>> START PROVIDED RECORDS
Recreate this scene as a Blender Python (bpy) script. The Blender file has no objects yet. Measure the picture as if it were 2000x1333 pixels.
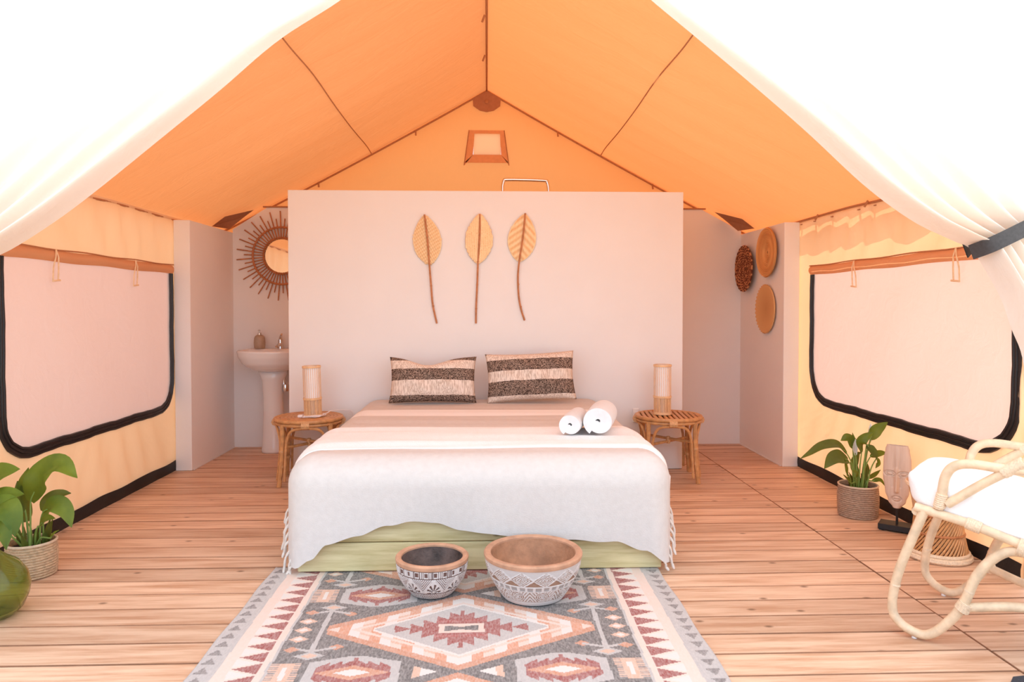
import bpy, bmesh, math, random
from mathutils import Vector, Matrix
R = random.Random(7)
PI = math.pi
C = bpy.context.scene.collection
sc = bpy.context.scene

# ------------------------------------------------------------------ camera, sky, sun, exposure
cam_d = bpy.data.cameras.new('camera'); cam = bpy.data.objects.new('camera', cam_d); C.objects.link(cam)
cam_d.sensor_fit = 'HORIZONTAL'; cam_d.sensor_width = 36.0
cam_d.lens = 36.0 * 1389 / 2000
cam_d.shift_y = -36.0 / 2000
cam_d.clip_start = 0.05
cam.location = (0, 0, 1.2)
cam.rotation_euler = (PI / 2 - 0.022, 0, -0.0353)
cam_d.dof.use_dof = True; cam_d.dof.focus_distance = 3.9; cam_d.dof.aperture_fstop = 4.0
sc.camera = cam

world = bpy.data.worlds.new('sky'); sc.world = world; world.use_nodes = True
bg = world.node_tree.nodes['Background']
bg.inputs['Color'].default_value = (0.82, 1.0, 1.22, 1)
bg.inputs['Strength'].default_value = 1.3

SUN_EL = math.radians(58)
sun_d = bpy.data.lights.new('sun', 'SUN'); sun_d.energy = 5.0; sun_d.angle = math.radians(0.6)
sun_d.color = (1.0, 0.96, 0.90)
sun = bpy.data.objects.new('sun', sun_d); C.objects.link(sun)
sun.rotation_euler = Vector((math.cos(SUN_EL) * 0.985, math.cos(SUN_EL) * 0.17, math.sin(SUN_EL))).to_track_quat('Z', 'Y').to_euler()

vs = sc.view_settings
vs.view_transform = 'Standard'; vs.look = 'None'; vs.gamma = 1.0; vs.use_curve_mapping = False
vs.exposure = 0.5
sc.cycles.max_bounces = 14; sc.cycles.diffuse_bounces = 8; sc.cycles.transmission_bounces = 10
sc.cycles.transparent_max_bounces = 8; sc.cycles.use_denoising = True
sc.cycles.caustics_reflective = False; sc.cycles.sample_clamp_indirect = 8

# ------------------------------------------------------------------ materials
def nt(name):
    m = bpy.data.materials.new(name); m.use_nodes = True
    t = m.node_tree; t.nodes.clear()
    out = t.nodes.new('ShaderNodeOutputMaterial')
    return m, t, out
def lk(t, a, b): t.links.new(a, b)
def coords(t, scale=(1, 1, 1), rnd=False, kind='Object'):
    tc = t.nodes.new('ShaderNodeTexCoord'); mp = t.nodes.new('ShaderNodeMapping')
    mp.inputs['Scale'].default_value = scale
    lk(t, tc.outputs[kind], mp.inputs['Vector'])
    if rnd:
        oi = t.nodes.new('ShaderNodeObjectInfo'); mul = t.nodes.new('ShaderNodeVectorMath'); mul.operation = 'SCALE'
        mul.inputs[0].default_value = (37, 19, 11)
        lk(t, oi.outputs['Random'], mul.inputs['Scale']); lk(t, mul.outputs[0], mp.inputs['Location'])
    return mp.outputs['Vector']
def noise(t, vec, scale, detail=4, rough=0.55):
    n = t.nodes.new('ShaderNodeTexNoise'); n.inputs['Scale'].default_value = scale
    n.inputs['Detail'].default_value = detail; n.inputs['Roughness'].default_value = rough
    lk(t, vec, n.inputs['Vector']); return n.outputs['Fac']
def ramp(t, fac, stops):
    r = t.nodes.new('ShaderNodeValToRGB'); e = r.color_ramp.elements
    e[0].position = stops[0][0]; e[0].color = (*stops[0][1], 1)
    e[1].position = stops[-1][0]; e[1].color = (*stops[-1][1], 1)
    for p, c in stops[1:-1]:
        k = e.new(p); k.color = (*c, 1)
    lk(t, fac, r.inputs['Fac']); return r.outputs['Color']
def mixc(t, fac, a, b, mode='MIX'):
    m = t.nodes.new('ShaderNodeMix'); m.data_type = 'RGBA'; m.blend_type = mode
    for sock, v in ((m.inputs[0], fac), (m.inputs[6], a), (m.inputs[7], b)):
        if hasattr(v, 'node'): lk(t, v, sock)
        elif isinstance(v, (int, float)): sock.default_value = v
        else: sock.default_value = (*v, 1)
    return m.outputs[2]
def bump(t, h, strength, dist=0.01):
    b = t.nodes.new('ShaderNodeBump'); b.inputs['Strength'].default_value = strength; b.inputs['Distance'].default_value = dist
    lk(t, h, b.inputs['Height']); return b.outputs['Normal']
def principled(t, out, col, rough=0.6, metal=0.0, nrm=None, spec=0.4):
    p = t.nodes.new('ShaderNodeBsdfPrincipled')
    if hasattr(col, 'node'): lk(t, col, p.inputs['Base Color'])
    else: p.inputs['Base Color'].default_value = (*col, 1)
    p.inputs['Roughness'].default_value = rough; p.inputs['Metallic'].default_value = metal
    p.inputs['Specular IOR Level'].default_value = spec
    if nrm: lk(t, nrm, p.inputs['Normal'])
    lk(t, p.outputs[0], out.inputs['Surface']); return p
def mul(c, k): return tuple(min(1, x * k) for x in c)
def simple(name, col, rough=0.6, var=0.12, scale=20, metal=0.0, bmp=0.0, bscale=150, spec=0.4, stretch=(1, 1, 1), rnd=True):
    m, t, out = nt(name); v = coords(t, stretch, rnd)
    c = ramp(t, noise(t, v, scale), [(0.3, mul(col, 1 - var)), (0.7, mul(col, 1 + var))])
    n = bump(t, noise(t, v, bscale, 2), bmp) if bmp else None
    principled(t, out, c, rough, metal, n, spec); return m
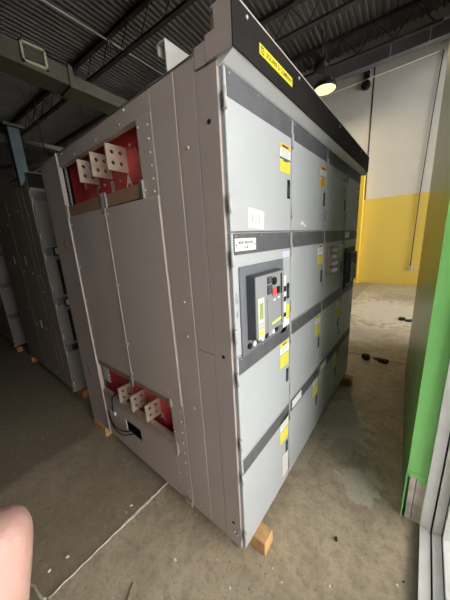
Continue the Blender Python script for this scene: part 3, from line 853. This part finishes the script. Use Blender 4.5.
>> END PROVIDED RECORDS
__GOAL__.
The data above needs to be retyped exactly, with the images left out.

__RESPONSE TO THE EXERCISE__.
Recreate this scene as a Blender Python (bpy) script. The Blender file has no objects yet. Measure the picture as if it were 2000x1333 pixels.
import bpy, bmesh, math, random
from mathutils import Vector, Matrix
R = random.Random(7)
PI = math.pi
C = bpy.context.scene.collection
sc = bpy.context.scene

# ------------------------------------------------------------------ camera, sky, sun, exposure
cam_d = bpy.data.cameras.new('camera'); cam = bpy.data.objects.new('camera', cam_d); C.objects.link(cam)
cam_d.sensor_fit = 'HORIZONTAL'; cam_d.sensor_width = 36.0
cam_d.lens = 36.0 * 1389 / 2000
cam_d.shift_y = -36.0 / 2000
cam_d.clip_start = 0.05
cam.location = (0, 0, 1.2)
cam.rotation_euler = (PI / 2 - 0.022, 0, -0.0353)
cam_d.dof.use_dof = True; cam_d.dof.focus_distance = 3.9; cam_d.dof.aperture_fstop = 4.0
sc.camera = cam

world = bpy.data.worlds.new('sky'); sc.world = world; world.use_nodes = True
bg = world.node_tree.nodes['Background']
bg.inputs['Color'].default_value = (0.82, 1.0, 1.22, 1)
bg.inputs['Strength'].default_value = 1.3

SUN_EL = math.radians(58)
sun_d = bpy.data.lights.new('sun', 'SUN'); sun_d.energy = 5.0; sun_d.angle = math.radians(0.6)
sun_d.color = (1.0, 0.96, 0.90)
sun = bpy.data.objects.new('sun', sun_d); C.objects.link(sun)
sun.rotation_euler = Vector((math.cos(SUN_EL) * 0.985, math.cos(SUN_EL) * 0.17, math.sin(SUN_EL))).to_track_quat('Z', 'Y').to_euler()

vs = sc.view_settings
vs.view_transform = 'Standard'; vs.look = 'None'; vs.gamma = 1.0; vs.use_curve_mapping = False
vs.exposure = 0.5
sc.cycles.max_bounces = 14; sc.cycles.diffuse_bounces = 8; sc.cycles.transmission_bounces = 10
sc.cycles.transparent_max_bounces = 8; sc.cycles.use_denoising = True
sc.cycles.caustics_reflective = False; sc.cycles.sample_clamp_indirect = 8

# ------------------------------------------------------------------ materials
def nt(name):
    m = bpy.data.materials.new(name); m.use_nodes = True
    t = m.node_tree; t.nodes.clear()
    out = t.nodes.new('ShaderNodeOutputMaterial')
    return m, t, out
def lk(t, a, b): t.links.new(a, b)
def coords(t, scale=(1, 1, 1), rnd=False, kind='Object'):
    tc = t.nodes.new('ShaderNodeTexCoord'); mp = t.nodes.new('ShaderNodeMapping')
    mp.inputs['Scale'].default_value = scale
    lk(t, tc.outputs[kind], mp.inputs['Vector'])
    if rnd:
        oi = t.nodes.new('ShaderNodeObjectInfo'); mul = t.nodes.new('ShaderNodeVectorMath'); mul.operation = 'SCALE'
        mul.inputs[0].default_value = (37, 19, 11)
        lk(t, oi.outputs['Random'], mul.inputs['Scale']); lk(t, mul.outputs[0], mp.inputs['Location'])
    return mp.outputs['Vector']
def noise(t, vec, scale, detail=4, rough=0.55):
    n = t.nodes.new('ShaderNodeTexNoise'); n.inputs['Scale'].default_value = scale
    n.inputs['Detail'].default_value = detail; n.inputs['Roughness'].default_value = rough
    lk(t, vec, n.inputs['Vector']); return n.outputs['Fac']
def ramp(t, fac, stops):
    r = t.nodes.new('ShaderNodeValToRGB'); e = r.color_ramp.elements
    e[0].position = stops[0][0]; e[0].color = (*stops[0][1], 1)
    e[1].position = stops[-1][0]; e[1].color = (*stops[-1][1], 1)
    for p, c in stops[1:-1]:
        k = e.new(p); k.color = (*c, 1)
    lk(t, fac, r.inputs['Fac']); return r.outputs['Color']
def mixc(t, fac, a, b, mode='MIX'):
    m = t.nodes.new('ShaderNodeMix'); m.data_type = 'RGBA'; m.blend_type = mode
    for sock, v in ((m.inputs[0], fac), (m.inputs[6], a), (m.inputs[7], b)):
        if hasattr(v, 'node'): lk(t, v, sock)
        elif isinstance(v, (int, float)): sock.default_value = v
        else: sock.default_value = (*v, 1)
    return m.outputs[2]
def bump(t, h, strength, dist=0.01):
    b = t.nodes.new('ShaderNodeBump'); b.inputs['Strength'].default_value = strength; b.inputs['Distance'].default_value = dist
    lk(t, h, b.inputs['Height']); return b.outputs['Normal']
def principled(t, out, col, rough=0.6, metal=0.0, nrm=None, spec=0.4):
    p = t.nodes.new('ShaderNodeBsdfPrincipled')
    if hasattr(col, 'node'): lk(t, col, p.inputs['Base Color'])
    else: p.inputs['Base Color'].default_value = (*col, 1)
    p.inputs['Roughness'].default_value = rough; p.inputs['Metallic'].default_value = metal
    p.inputs['Specular IOR Level'].default_value = spec
    if nrm: lk(t, nrm, p.inputs['Normal'])
    lk(t, p.outputs[0], out.inputs['Surface']); return p
def mul(c, k): return tuple(min(1, x * k) for x in c)
def simple(name, col, rough=0.6, var=0.12, scale=20, metal=0.0, bmp=0.0, bscale=150, spec=0.4, stretch=(1, 1, 1), rnd=True):
    m, t, out = nt(name); v = coords(t, stretch, rnd)
    c = ramp(t, noise(t, v, scale), [(0.3, mul(col, 1 - var)), (0.7, mul(col, 1 + var))])
    n = bump(t, noise(t, v, bscale, 2), bmp) if bmp else None
    principled(t, out, c, rough, metal, n, spec); return m
Continue the Blender Python script for this scene: part 3, from line 853. This part finishes the script. Use Blender 4.5.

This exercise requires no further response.